What is being asked. Retype the listing below line for line, but only from the line with "Recreate this scene" down to the line with "for o in list(D.objects): D.objects.remove(o)", inclusive. Pictures stay out.

Data section.
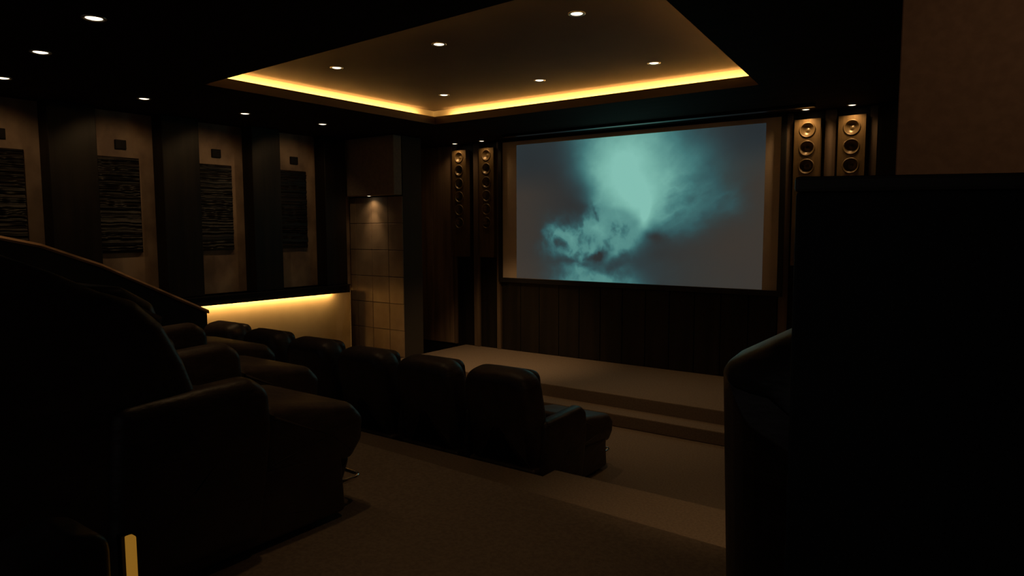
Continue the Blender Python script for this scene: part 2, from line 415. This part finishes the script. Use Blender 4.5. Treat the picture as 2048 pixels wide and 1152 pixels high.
# ------------------------------------------------------------------ projection screen
SX0, SX1, SZ0, SZ1 = -6.67, -2.378, CAM_Z-.783, CAM_Z+1.365
PX0, PX1, PZ0, PZ1 = -6.396, -2.57, CAM_Z-.779, CAM_Z+1.306
g = empty('projection_screen', ((SX0+SX1)/2, WF, SZ0), 0, 'large lit projection screen showing teal smoke clouds', 'screen')
gx, gz = (SX0+SX1)/2, SZ0
def sb(x0, x1, z0, z1, d0, d1, bm=None): return box(bm or bmesh.new(), x0-gx, x1-gx, -d1, -d0, z0-gz, z1-gz)
bm = sb(SX0-.06, SX0, SZ0-.07, SZ1+.05, .0, .09); sb(SX1, SX1+.06, SZ0-.07, SZ1+.05, .0, .09, bm)
sb(SX0, SX1, SZ0-.07, SZ0, .0, .09, bm); sb(SX0, SX1, SZ1, SZ1+.03, .0, .09, bm)
link('frame', bm, M['black'], g)
link('border', sb(SX0, SX1, SZ0, SZ1, .02, .05), M['border'], g)

def fbm(u, v, seed, octv=6, base=3.0, aspect=1.8):
    rng = np.random.RandomState(seed); out = np.zeros_like(u); amp = 1; tot = 0; f = base
    for o in range(octv):
        nx, ny = int(f*aspect)+3, int(f)+3
        g_ = rng.rand(ny+1, nx+1)
        X = np.clip((u*.9+.05)*f*aspect, 0, nx-1.001); Y = np.clip((v*.9+.05)*f, 0, ny-1.001)
        xi = X.astype(int); yi = Y.astype(int); fx = X-xi; fy = Y-yi
        fx = fx*fx*(3-2*fx); fy = fy*fy*(3-2*fy)
        val = (g_[yi, xi]*(1-fx)+g_[yi, xi+1]*fx)*(1-fy) + (g_[yi+1, xi]*(1-fx)+g_[yi+1, xi+1]*fx)*fy
        out += amp*(val-.5); tot += amp; amp *= .55; f *= 2
    return out/tot*2
TG = np.array([
 [.05,.06,.12,.42,.72,.84,.70,.42,.16,.05,.03],
 [.03,.03,.10,.46,.86,1.02,.84,.60,.30,.10,.03],
 [.00,.00,.05,.38,.86,1.06,.92,.67,.40,.15,.03],
 [.00,.00,.00,.14,.72,1.06,.98,.60,.40,.22,.02],
 [.00,.02,.05,.08,.48,.88,.84,.52,.35,.25,.05],
 [.00,.05,.40,.55,.57,.57,.42,.32,.17,.06,.00],
 [.00,.10,.34,.50,.44,.40,.08,.05,.04,.00,.00],
 [.00,.05,.12,.36,.16,.12,.08,.06,.04,.02,.00],
 [.00,.06,.34,.60,.62,.42,.15,.06,.05,.03,.02]])
def bicubic(G, u, v):
    ny, nx = G.shape; X = np.clip(u, 0, 1)*(nx-1); Y = np.clip(v, 0, 1)*(ny-1)
    xi = np.minimum(X.astype(int), nx-2); yi = np.minimum(Y.astype(int), ny-2); fx = X-xi; fy = Y-yi
    def wts(f): return (-.5*f+f*f-.5*f**3, 1-2.5*f*f+1.5*f**3, .5*f+2*f*f-1.5*f**3, -.5*f*f+.5*f**3)
    wx, wy = wts(fx), wts(fy); out = 0
    for j in range(4):
        yj = np.clip(yi+j-1, 0, ny-1); row = 0
        for i in range(4): row = row + wx[i]*G[yj, np.clip(xi+i-1, 0, nx-1)]
        out = out + wy[j]*row
    return out
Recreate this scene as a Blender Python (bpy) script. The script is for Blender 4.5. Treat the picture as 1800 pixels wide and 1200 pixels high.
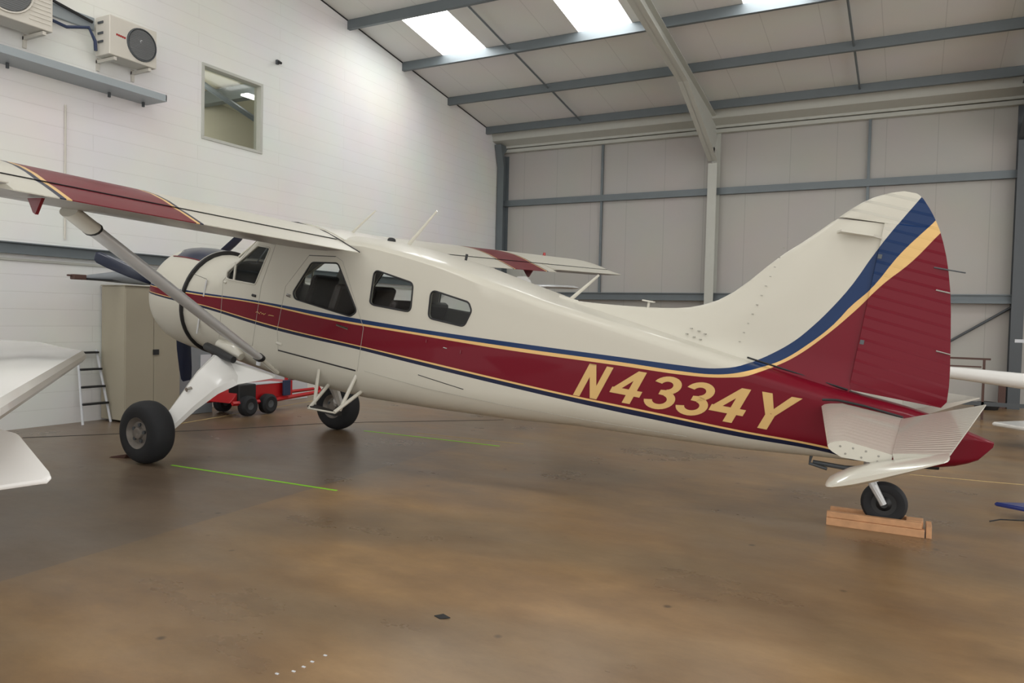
import bpy, bmesh, math, random
from mathutils import Vector, Matrix
random.seed(7)
D=bpy.data; SC=bpy.context.scene; COL=SC.collection
for o in list(D.objects): D.objects.remove(o)

# ------------------------------------------------------------------ camera
CY,CP,CR=-0.4929,0.0326,0.0233
F=Vector((math.sin(CY)*math.cos(CP),math.cos(CY)*math.cos(CP),-math.sin(CP)))
R0=Vector((math.cos(CY),-math.sin(CY),0)); U0=R0.cross(F)
RR=R0*math.cos(CR)+U0*math.sin(CR); UU=-R0*math.sin(CR)+U0*math.cos(CR)
cd=D.cameras.new('camera'); cam=D.objects.new('camera',cd); COL.objects.link(cam)
cam.matrix_world=Matrix(((RR.x,UU.x,-F.x,8.8994),(RR.y,UU.y,-F.y,-6.7819),(RR.z,UU.z,-F.z,1.6714),(0,0,0,1)))
cd.sensor_width=36; cd.lens=1318.63/1800*36; cd.clip_start=.05; cd.clip_end=200
SC.camera=cam
# ------------------------------------------------------------------ world, exposure
w=D.worlds.new('world'); SC.world=w; w.use_nodes=True
bg=w.node_tree.nodes['Background']; bg.inputs[0].default_value=(1,.985,.95,1); bg.inputs[1].default_value=1.6
SC.view_settings.view_transform='Standard'; SC.view_settings.look='None'
SC.view_settings.exposure=0.12; SC.view_settings.gamma=1; SC.view_settings.use_curve_mapping=False
SKYLIGHT=10.0

# ------------------------------------------------------------------ helpers
def tag(o,label=None,cat=None,group=None,kind=None):
    if label: o['label']=label
    if cat: o['category']=cat
    if group: o['group']=group
    if kind: o['kind']=kind
    return o
def empty(name,loc=(0,0,0),label=None,cat=None,group=None,rz=0):
    o=D.objects.new(name,None); COL.objects.link(o); o.location=loc; o.rotation_euler=(0,0,rz); o.empty_display_size=.2
    return tag(o,label,cat,group)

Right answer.
Recreate this scene as a Blender Python (bpy) script. The script is for Blender 4.5. Treat the picture as 1800 pixels wide and 1200 pixels high.
import bpy, bmesh, math, random
from mathutils import Vector, Matrix
random.seed(7)
D=bpy.data; SC=bpy.context.scene; COL=SC.collection
for o in list(D.objects): D.objects.remove(o)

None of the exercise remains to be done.